Employee Development

Why do developmental groups for women matter?

Have you ever been to a meeting with several managers and leaders? Have you ever noticed how women are normally the minority and that they tend to sit next to or near each other?

This is because humans tend to seek out others with whom they feel they have the most in common. That is why developmental groups for women can be so valuable in providing coaching and support.

Where the number of senior women within a business is smaller, it can be harder to find role models to emulate. The more we can increase the exposure and influence of women, the greater the success will be in breaking the barriers.

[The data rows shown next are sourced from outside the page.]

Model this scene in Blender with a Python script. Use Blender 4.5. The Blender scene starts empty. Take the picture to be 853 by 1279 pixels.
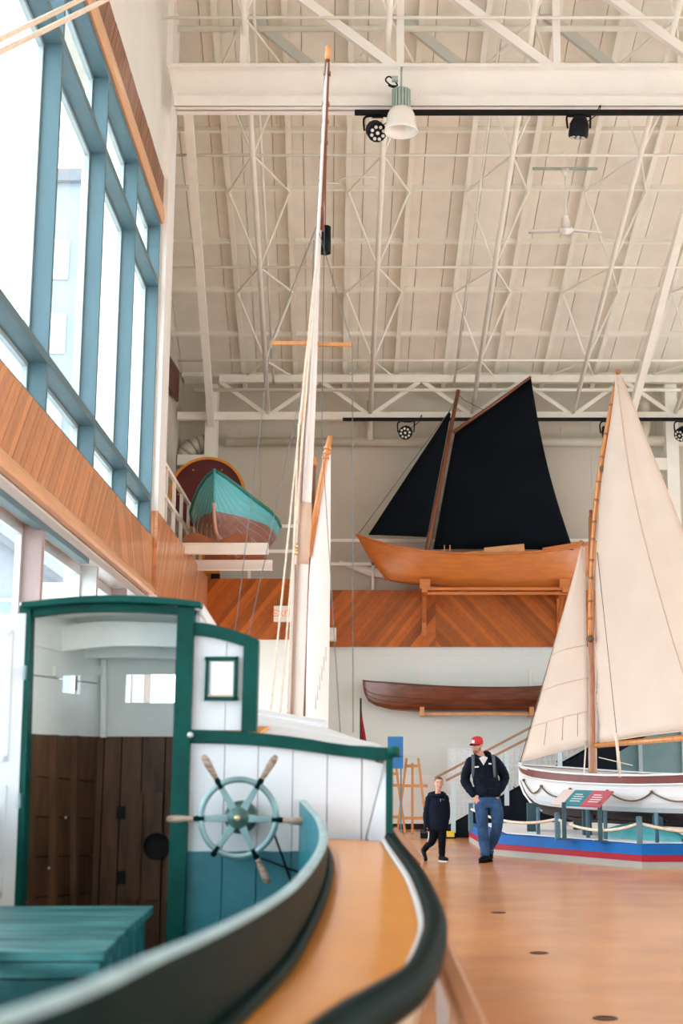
import bpy, bmesh, math, random
from mathutils import Vector, Matrix

random.seed(7)
SC = bpy.context.scene
COL = SC.collection

# ------------------------------------------------------------------ camera
FPX, CXP, HOR = 1740.0, 520.0, 950.0          # focal length in pixels, principal column, horizon row (853x1279 frame)
PITCH = math.atan((HOR - 639.5) / FPX)
cam_d = bpy.data.cameras.new('camera')
cam_d.sensor_fit = 'VERTICAL'
cam_d.sensor_height = 36.0
cam_d.sensor_width = 24.0
cam_d.lens = FPX / 1279.0 * 36.0
cam_d.shift_x = (426.5 - CXP) / 1279.0
cam_d.clip_start = 0.05
cam_d.clip_end = 400
cam_d.dof.use_dof = True
cam_d.dof.focus_distance = 22.0
cam_d.dof.aperture_fstop = 2.8
cam = bpy.data.objects.new('camera', cam_d)
cam.location = (0, 0, 1.5)
cam.rotation_euler = (math.pi / 2 + PITCH, 0, 0)
COL.objects.link(cam)
SC.camera = cam

# ------------------------------------------------------------------ exposure and daylight
SC.view_settings.view_transform = 'Standard'
SC.view_settings.look = 'None'
SC.view_settings.gamma = 1
SC.view_settings.use_curve_mapping = False
SC.view_settings.exposure = 0.33
world = bpy.data.worlds.new('overcast_sky')
SC.world = world
world.use_nodes = True
wn = world.node_tree.nodes
wl = world.node_tree.links
bg = wn['Background']
wtc = wn.new('ShaderNodeTexCoord')
wsep = wn.new('ShaderNodeSeparateXYZ')
wr = wn.new('ShaderNodeValToRGB')
wr.color_ramp.elements[0].position = 0.0
wr.color_ramp.elements[0].color = (0.93, 0.97, 1.0, 1)
wr.color_ramp.elements[1].position = 1.0
wr.color_ramp.elements[1].color = (0.84, 0.93, 1.0, 1)
wl.new(wtc.outputs['Generated'], wsep.inputs[0])
wl.new(wsep.outputs['Z'], wr.inputs[0])
wl.new(wr.outputs[0], bg.inputs['Color'])
bg.inputs['Strength'].default_value = 5.0
# sampling portals in the windows and the added openings (they give no light of their own, they only guide the daylight)


def portal(loc, rot, sx, sy):
    d = bpy.data.lights.new('window_portal', 'AREA')
    d.shape = 'RECTANGLE'
    d.size, d.size_y = sx, sy
    d.energy = 1
    d.cycles.is_portal = True
    o = bpy.data.objects.new('window_portal', d)
    o.location = loc
    o.rotation_euler = rot
    COL.objects.link(o)


WANG = math.atan(0.0509)
portal((-3.073 - 0.0509 * 7.25 - 0.45, 7.25, 7.55), (0, math.pi / 2, WANG), 5.3, 28.6)
portal((-3.073 - 0.0509 * 7.25 - 0.45, 7.25, 2.05), (0, math.pi / 2, WANG), 3.7, 28.6)
portal((13.95, 12.65, 3.6), (0, -math.pi / 2, 0), 4.8, 39.3)
portal((6.5, -7.45, 2.4), (math.pi / 2, 0, 0), 7.0, 4.8)
try:
    SC.cycles.max_bounces = 10
    SC.cycles.diffuse_bounces = 6
    SC.cycles.transparent_max_bounces = 16
    SC.cycles.sample_clamp_indirect = 10
    SC.cycles.caustics_reflective = False
    SC.cycles.caustics_refractive = False
except Exception:
    pass


# ------------------------------------------------------------------ pixel rays
def ray(u, v):
    xc = (u - CXP) / FPX
    yc = -(v - 639.5) / FPX
    d = math.cos(PITCH) - yc * math.sin(PITCH)
    return xc / d, (math.sin(PITCH) + yc * math.cos(PITCH)) / d


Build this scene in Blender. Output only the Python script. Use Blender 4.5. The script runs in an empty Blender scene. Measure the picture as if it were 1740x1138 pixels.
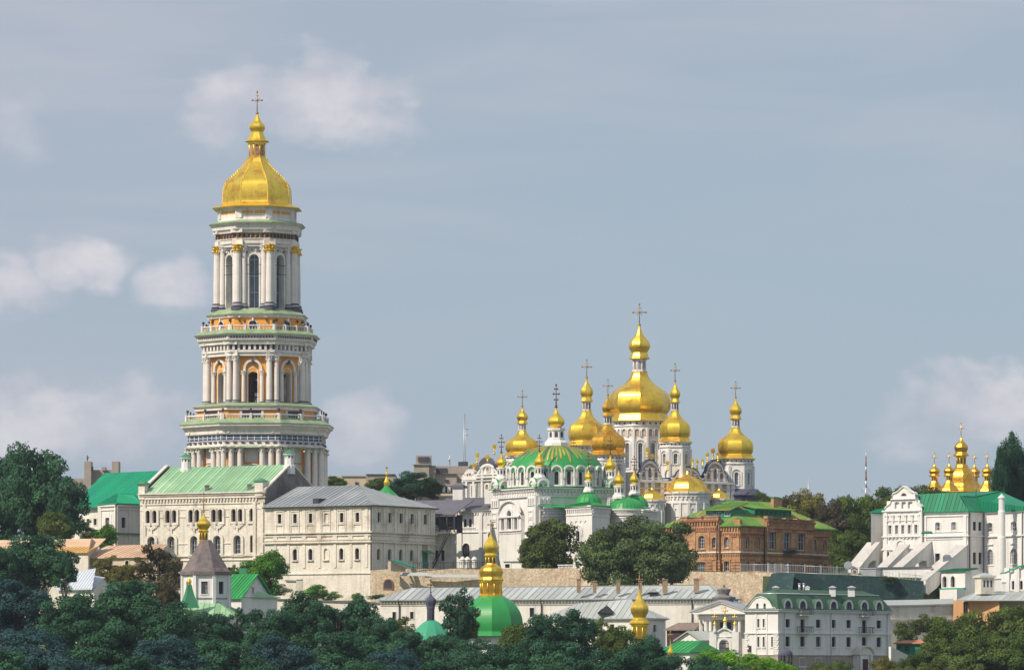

At Enterprise, there are developmental groups to support women at different career stages.

The Female BOSS Group at our EU HQ helps Level I female employees to expand their network, develop core skills and tackle any self-perceived obstacles to progression.

The BOSS Board initiatives help bridge skill gaps in communication and leadership styles through workshops and events that cater to the needs of different members and help to overcome hurdles.

Sessions are held every six weeks, exploring different topics and providing a platform to allow employees to meet their full potential.

Jill Boone, Female BOSS Level IV Champion said, “Being a member of the Female BOSS Group means that these women are committed to a one-year program of focused professional development. They will build their workplace skills and develop their personal strengths to progress in their careers.”

The Lean In Circle at our EU HQ offers Level II and Level III female employees peer-to-peer mentoring and support, a chance to share experiences with each other and to develop soft skills required to achieve personal and professional goals.

The Lean In Circle is a place where members can be unapologetically ambitious. According to Women in the Workplace 2017, co-authored by LeanIn.org and McKinsey & Company, women in circles are more confident and ambitious, more likely to ask for and to receive promotions and more aware of the role that gender plays at work.

“Peer mentoring is extremely important in bringing positive change in your life personally and professionally. The Lean In committee empowers members through networking and development opportunities,” said Leigh Lafever-Ayer, Lean-In Level IV Champion.